Ao lado de Chico Buarque, a quem ele procurara sigilosamente e que logo aderiu à conspiração mesmo em pleno ensaio do show 'Construção', no Canecão, Guarabyra teve que levar vida dupla: de dia batendo ponto na sede do Festival, na TV Globo, e até em reuniões com a Censura e o Dops, que pressionavam o festival e a emissora sem parar, e à noite convencendo seus colegas, secretamente, a inscrever falsas músicas no Festival - Tom e Chico mandaram 'uma canção meio sombria', 'Que Horas São?', que nunca existiu.
Antes de a Censura perceber, o manifesto foi publicado no jornal 'Última hora' e chegou às agências estrangeiras. Virou caso internacional. A ditadura se desmoralizou onde não esperava,
Guarabyra teve que enfrentar desconfianças mesmo entre os colegas. Alguns, com Torquato Neto e Ruy Guerra, consideravam-no um 'vendido' ao sistema, pois não sabiam do jogo duplo.
- A experiência me preparou para agir quieto, até ouvir ofensas sem me incomodar.

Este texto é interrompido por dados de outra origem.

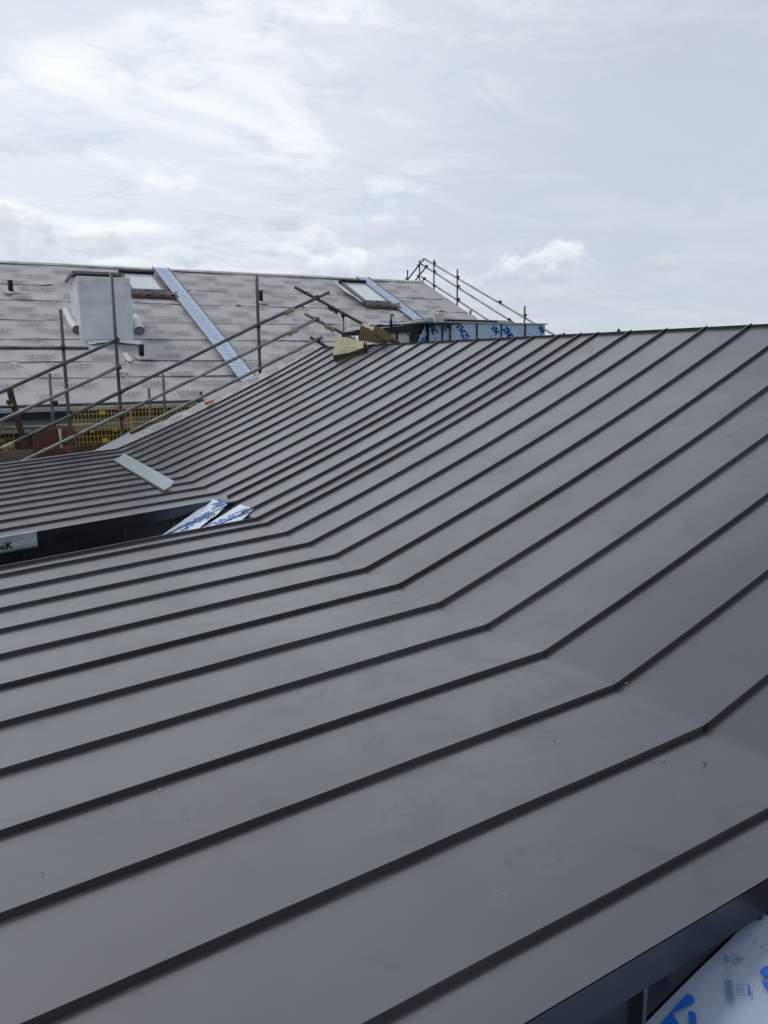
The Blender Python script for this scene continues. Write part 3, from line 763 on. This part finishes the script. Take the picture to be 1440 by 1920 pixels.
mb = MB(); z = E_(100, 845).z; mb.box(-6, 9, EYS+.06, EYS+.10, z-.32, z); mb.build('toe_board', 'brown', es)
settle(es, (1.5, EYS, -8))
a_, b_ = E_(17, 727, 14.9), E_(50, 850, 14.9)
t = thing('leaning_beam', 'brown scaffold beam with holes leaning at the left edge of the view', 'beam')
mb = MB(); e = (b_-a_); mb.bar(a_, a_+e*1.9, .10, .05, (0, 1, 0)); mb.build('beam', 'rust', t)
mb = MB(); d2 = e.normalized()
for i in range(8): mb.obox(a_+e*(.1+.2*i)+Vector((0, -.052, 0)), (.012, 0, 0), (0, .003, 0), (0, 0, .012))
mb.build('hole', 'black', t); coupler(t, E_(17, 754, 14.85), (1, .4, .3), 'rust', .045); coupler(t, E_(22, 760, 14.84), (1, 0, .3), 'tube', .035)
settle(t, a_+e*1.9)
# brown boarding in front of the wall
mb = MB(); mb.box(-6, 9, EY+.24, EY+.30, -3.2, EZ-.5); o = mb.build('timber_boarding', 'brown'); tag(o, 'dark brown boarding below the gutter behind the mesh guards', 'boarding'); recentre(o, (1, EY+.27, -3.2))

def guard(label, x0, x1, y_top, y_bot, m, cols=None, Y=None, name='brick_guard', clips=True, solid=False):
    Y = Y or EYS-.10
    a, b = atY(x0, y_top, Y), atY(x1, y_top, Y); zb = atY((x0+x1)/2, y_bot, Y).z; zt = (a.z+b.z)/2
    t = thing(name, label, 'mesh guard', (0, 0, 0), 'mesh guards hung on the eaves scaffold')
    X0, X1 = a.x, b.x; n = max(3, round((X1-X0)/.066)); mr = max(3, round((zt-zb)/.098))
    mb = MB(); th = .008
    for i in range(n+1): x = X0+(X1-X0)*i/n; w_ = th*(2 if i in (0, n) else 1); mb.box(x-w_/2, x+w_/2, Y, Y+.012, zb, zt)
    for j in range(mr+1): z = zb+(zt-zb)*j/mr; w_ = th*(2 if j in (0, mr) else 1); mb.box(X0, X1, Y-.003, Y+.009, z-w_/2, z+w_/2)
    if solid: mb.box(X0+.02, X1-.02, Y+.004, Y+.007, zb+.02, zt-.02, 1)
    mb.build('mesh', [m, 'brown2'] if solid else m, t)
    if clips:
        for fx, fz, ww, hh in ((.12, 1.0, .07, .07), (.75, 1.0, .07, .07), (.5, .88, .11, .07), (.3, .42, .06, .05), (.72, .42, .06, .05), (.52, .16, .10, .09)):
            x = X0+(X1-X0)*fx; z = zb+(zt-zb)*fz; mb = MB(); mb.box(x-ww/2, x+ww/2, Y-.012, Y-.004, z-hh/2, z+hh/2); mb.build('clip', m, t)
    settle(t, ((X0+X1)/2, Y, zb))
guard('yellow mesh guard beside the orange panel, left of the tall scaffold post', 137, 243, 765, 838, 'yellow')
guard('yellow mesh guard right of the tall scaffold post, partly behind the zinc verge', 246, 402, 760, 838, 'yellow')
guard('dirty pale mesh guard at the left edge of the view', -55, 24, 803, 845, 'dirtyy', clips=True)
guard('orange red mesh panel left of the yellow guards', 60, 139, 802, 842, 'orange', clips=False, solid=True)
def boards(label, pts, Y, m, th=.04):
    P = [atY(x, y, Y) for x, y in pts]; mb = MB(); mb.prism(P, (0, th, 0)); o = mb.build('scaffold_board', m); tag(o, label, 'board', 'boards on the scaffold'); recentre(o, P[0])
boards('weathered grey board across the lower left corner of the scaffold', [(-60, 851), (62, 843), (64, 857), (-60, 864)], 14.6, 'board')
boards('grey brown plank under the topmost weathered board at lower left', [(-60, 864.5), (64, 857.5), (65, 885), (-60, 890)], 14.59, 'board')
boards('brown plank running right below the orange panel', [(64, 846), (232, 826), (232, 850), (64, 870)], 14.75, 'brown')
for (x, y, lab) in ((126, 842, 'red plastic clamp on the post right of the orange panel'), (83, 845, 'small red clamp under the orange panel'), (378, 764, 'orange scrap lying on the verge membrane')):
    if x == 378:
        p = Vector((3.78, yv+.09, zB(3.78)+.05)); mb = MB(); mb.grid(lambda u, v: p+Vector((.15*u, .06*v, .055*u+.05*math.sin(3*v)*(1-.4*u))), 6, 5); m_ = 'red'
    else:
        p = atY(x, y, 14.7); mb = MB(); mb.box(p.x-.018, p.x+.018, p.y-.02, p.y+.02, p.z-.05, p.z+.05); mb.box(p.x+.015, p.x+.05, p.y-.015, p.y+.015, p.z+.01, p.z+.04); m_ = 'red'
    o = mb.build('plastic_scrap' if x == 378 else 'red_clamp', m_); tag(o, lab, 'scrap' if x == 378 else 'clamp'); recentre(o, p)
# pale flashing sheet beyond the verge
P = [(170, 868), (222, 836), (243, 811), (249, 824), (222, 847)]
pp = [atY(x, y, 12.85) for x, y in P]; mb = MB()
mb.prism([atY(166, 850, 12.75), atY(242, 811, 13.0), atY(249, 820, 12.9), atY(222, 850, 12.7)], (0, .0, -.012))
o = mb.build('flashing_sheet', 'alu'); tag(o, 'pale grey folded flashing sheet beyond the verge below the mesh guards', 'flashing'); recentre(o, pp[0])

# gable scaffold at the far end
GS = GX+.35
onG = lambda x, y, X=GS: (lambda d: d*(X/d.x))(ray(x, y))
gs = thing('gable_scaffold', 'triple tube guardrail climbing the far gable of the membrane roof', 'scaffold')
def gr(a, b, m='tube'): return rail(gs, a, b, m)
ap = onG(795, 485); ap2 = onG(786, 493, GS+.05); ap3 = onG(790, 519, GS+.02)
gr(ap, onG(1080, 652)); gr(ap2, onG(985, 619, GS+.05)); gr(ap3, onG(935, 613, GS+.02))
dg = onG(1010, 611)-ap
# the rails down the other slope
dn = Vector((0, math.cos(PT), -math.sin(PT)*1.25))
for a, L_ in ((ap, 5.), (onG(800, 499), 5.), (onG(796, 522), 4.)): gr(a, a+dn*L_, 'tubed')
for (xt, yt) in ((815.5, 487), (859.5, 505), (986, 574)):
    p = onG(xt, yt); rail(gs, (p.x-.04, p.y, -8), (p.x-.04, p.y, p.z), 'tubed', name='standard')
p = onG(884.5, 582); rail(gs, (p.x-.05, p.y, -8), (p.x-.05, p.y, p.z), 'tubed', r=.035, name='standard')
for k_, yb_ in ((786.5, 488), (764, 506)):
    d = ray(k_, yb_); yy = RY+ (1.3 if k_ == 786.5 else 3.6); t_ = None
    p = ray(k_, yb_)*(GS/ray(k_, yb_).x)
    rail(gs, (p.x, p.y, -8), (p.x, p.y, p.z), 'tubed', name='standard')
for (x, y) in ((815, 493), (815, 509), (815, 536), (859, 519), (860, 537), (860, 561), (985, 591), (938, 566), (955, 599), (800, 499), (796, 522), (785, 498), (785, 517), (763, 523)): coupler(gs, onG(x, y, GS-.02), dg)
settle(gs, (GS, 20, -8))

# ------------------------------------------------------------------ the film clad box behind the ridge
BY = 11.3
Bx = lambda x, y, Y=BY: atY(x, y, Y)
rb = thing('film_clad_box', 'low rectangular roof box clad in blue printed film panels behind the ridge', 'roof box')
xr_ = Bx(1023, 607).x; zt_ = Bx(980, 606.5).z
zl_ = Bx(840, 605).z
xs = [Bx(x, 615).x for x in (802.5, 829, 843.5, 893.5, 939.5, 984, 1022.5)]
words = [('INC', 806, 612, -62, .10), ('C', 833, 615, -60, .10), ('VMZI', 854, 611, -50, .12), ('VM', 921, 614, -52, .10), ('ZINC', 944, 618, -48, .10), ('VM', 1010, 613, -60, .085)]
for i in range(6):
    a, b = xs[i]+.008, xs[i+1]-.008
    mb = MB(); n = Vector((0, -1, 0))
    mb.grid(lambda u, v: Vector((a+(b-a)*u, BY+vn(u*4+i, v*3, 2)*.006, -1.1+(zt_-.018+1.1)*v)), 10, 12, 0)
    U = Vector((1, 0, 0)); V = Vector((0, 0, 1))
    tx, px, py, ang, hh = words[i]
    o = Bx(px, py, BY-.006); c_, s_ = math.cos(R(ang)), math.sin(R(ang))
    # keep only the strokes that fall on this panel
    tmp = MB(); word(tmp, tx, o, (U*c_+V*s_)*hh*.62, (V*c_-U*s_)*hh*.85, .030, 1, .3, Vector((0, -1, 0)))
    for f in tmp.f:
        q = [Vector(tmp.v[j]) for j in f]
        q = [Vector((min(max(p_.x, a+.002), b-.002), p_.y, min(p_.z, zt_-.02))) for p_ in q]
        if max(p_.x for p_ in q)-min(p_.x for p_ in q) > .002: mb.add(q, [(0, 1, 2, 3)], 1)
    for j in range(9):
        x = random.uniform(a+.03, b-.05); z = random.uniform(zt_-.33, zt_-.05)
        an = R(random.uniform(-70, -40)); l = random.uniform(.015, .045); d = Vector((math.cos(an), 0, math.sin(an))); sd = Vector((-d.z, 0, d.x))*random.choice([.006, .012, .018])
        p_ = Vector((x, BY-.0065, z)); mb.add([p_, p_+d*l, p_+d*l+sd, p_+sd], [(0, 1, 2, 3)], 2)
    mb.build('film_panel', ['filmpanel', 'filmblue', 'filmpale'], rb)
for i, x in enumerate(xs):
    mb = MB(); mb.box(x-.010, x+.010, BY-.022, BY+.02, -1.1, zt_-.012)
    if i < 6: mb.build('panel_joint', 'trim', rb)
mb = MB(); mb.box(xs[0], xs[-1]-.002, BY+.02, BY+1.75, -1.4, zt_-.02); mb.build('carcass', 'film', rb)
mb = MB(); mb.box(xs[0]-.02, xr_+.03, BY-.035, BY+1.8, zt_-.012, zt_+.008); mb.build('lid', 'alu', rb)
x = Bx(931, 604).x; xq = Bx(833, 602).x
mb = MB(); mb.prism([(xq-.2, BY-.045, zt_+.012), (x, BY-.045, zt_+.012), (x, BY-.045, zt_+.034), (xq-.2, BY-.045, zt_+.044)], (0, .03, 0)); mb.build('edge_strip', 'trim', rb)
mb = MB(); mb.prism([(xq-.25, BY-.014, zt_+.012), (Bx(960, 604).x, BY-.014, zt_+.012), (Bx(950, 604).x, BY-.014, zt_+.045), (xq-.25, BY-.014, zt_+.055)], (0, 1.2, 0)); mb.build('top_sheet', 'white', rb)
# the lower dark end: black fascia, shadowed recess, one small film panel
p1, p2, p3, p4 = Bx(690, 618), Bx(786, 607), Bx(786, 624), Bx(700, 627)
mb = MB(); mb.prism([Bx(692, 619), Bx(740, 612), Bx(782, 608.5), Bx(806, 606.5), Bx(806, 613), Bx(782, 623), Bx(732, 625.5), Bx(700, 626)], (0, .9, 0)); mb.build('black_fascia', 'trim', rb)
mb = MB(); a, b = Bx(778, 622), Bx(803, 610); mb.box(a.x, b.x+.01, BY+.10, BY+.14, -.6, b.z-.01); mb.build('recess_back', 'greyshade', rb)
for (xa, xb_) in ((724, 745), (748, 770.5)):
    a, b = Bx(xa, 624), Bx(xb_, 624)
    mb = MB(); mb.box(a.x, b.x, BY+.05, BY+.09, -.6, a.z+.01, 0)
    if xa == 748: word(mb, 'C', Bx(762, 627, BY+.045), Vector((.05, 0, -.02)), Vector((.02, 0, .075)), .016, 1, n=Vector((0, -1, 0)))
    mb.build('film_panel', ['white', 'filmblue'], rb)
a, b = Bx(745, 628), Bx(748.5, 628); mb = MB(); mb.box(a.x, b.x, BY+.03, BY+.08, -.6, a.z+.03); mb.box(Bx(771, 628).x, Bx(779, 628).x, BY+.03, BY+.1, -.6, a.z+.03); mb.build('panel_joint', 'trim', rb)
mb = MB(); mb.prism([Bx(798, 611), Bx(800, 614), Bx(798, 645), Bx(781, 645)], (0, .02, 0), 0); 
o_ = Bx(789, 636, BY-.006); word(mb, 'VN', o_, Vector((.05, 0, .03)), Vector((-.02, 0, .06)), .022, 1, n=Vector((0, -1, 0)))
mb.build('curling_film', ['filmblue', 'film'], rb)
mb = MB(); mb.prism([Bx(783, 644, BY-.02), Bx(796, 614, BY-.02), Bx(798.5, 611, BY-.02), Bx(795, 622, BY-.02), Bx(787, 640, BY-.02)], (0, .01, 0)); mb.build('curled_edge', 'film', rb)
mb = MB(); mb.prism([Bx(746, 607), Bx(811, 597.5), Bx(811, 603), Bx(752, 609)], (0, .8, .0)); mb.build('raised_lid', 'galv', rb)
mb = MB(); mb.bar(Bx(738, 605.5, BY-.02), Bx(812, 596.3, BY-.02), .02, .012); mb.bar(Bx(738, 606.5, BY-.02), Bx(758, 601.5, BY), .03, .006); mb.build('lid_edge', 'trim', rb)
settle(rb, (8.4, BY+1, -.6))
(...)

Segundo ele, valeu a pena. Já que foi publicado o manifesto dos artistas contra a ditadura, disfarçado numa carta em que se retiravam do festival: 'As razões são públicas e notórias: a exorbitância, a intransigência e a drasticidade do Serviço de Censura (...), afora exigências burocráticas inconcebíveis, tais como cadastramento e carteirinha dos participantes (...). Sem esquecer sempre a desqualificação dos que exercem uma função onde a sensibilidade e o respeito pela arte popular são prioritários'."
Desconhecia a história.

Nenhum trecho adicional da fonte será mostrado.